Coaches Greg Schiano, Tom Coughlin Differ on End-of-Game Manners

The game was over, except it was not over. And so, Greg Schiano, Tampa Bay’s first-year coach from Rutgers, instructed his team to take the New York Giants’ final snap of Sunday’s game as an opportunity to force a fumble, not concede defeat.

That’s not how it’s usually done in the NFL, but that does not mean it’s right — or that Schiano’s way was wrong.

So, Schiano ordered his defensive lineman to crowd the ball and surge on the snap. Protocol says you let the opponent take a knee, kill the clock and celebrate.  They tried to disrupt the snap by pushing the line into Giants’ quarterback Eli Manning , an offensive lineman knocking into the star quarterback. It wasn’t successful; unless the point was to show the league the Bucs were no longer lying down and/or send the generally genteel Giants over the edge.

Coughlin was irate and told Schiano so on the field immediately afterward.

“I don’t think you do that,” Coughlin said.

“Little bit of a cheap shot,” Manning added.

“We fight until they tell us ‘game over,’ ” Schiano responded. “There’s nothing dirty about it. There’s [nothing] illegal about it.”

And with that the NFL has if not its newest rivalry, then at least it has a new coach who isn’t all that interested in old school unspoken rules.

Coughlin, the oldest coach in the league at 66, immediately confronted the burly Schiano – two decades his junior – after the game. Schiano didn’t back down. There was no physical contact, just the two of them barking nose-to-nose.

Coughlin is correct of course, this isn’t something that’s generally done in the NFL and it’s a perfectly dumb way to get someone injured.

Schiano has a side also, though. He’s going to coach his team his way, and if building an identity that speaks to the intensity of the new guy in charge and the belief that toughness and all-out, until-the-final-gun effort are the only ways to build a Super Bowl contender, then so be it.

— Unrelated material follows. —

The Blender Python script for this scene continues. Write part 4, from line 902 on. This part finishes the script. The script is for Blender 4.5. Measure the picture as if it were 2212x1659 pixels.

“We’re not going to quit,” Schiano told reporters after the game. “That’s just the way I coach and teach our players. If some people are upset about it, that’s just the way it goes. I don’t have any hesitation. That’s the way we play. We play clean, hard football until they tell us the game is over.”

Some of the Bucs players, according to reports from the locker room, seemed a bit embarrassed by the tactic and resorted to shrugging it off as just following orders. An ESPN poll Monday sided with Schinao, 53 per cent to 47 per cent. More than one million viewers chimed in.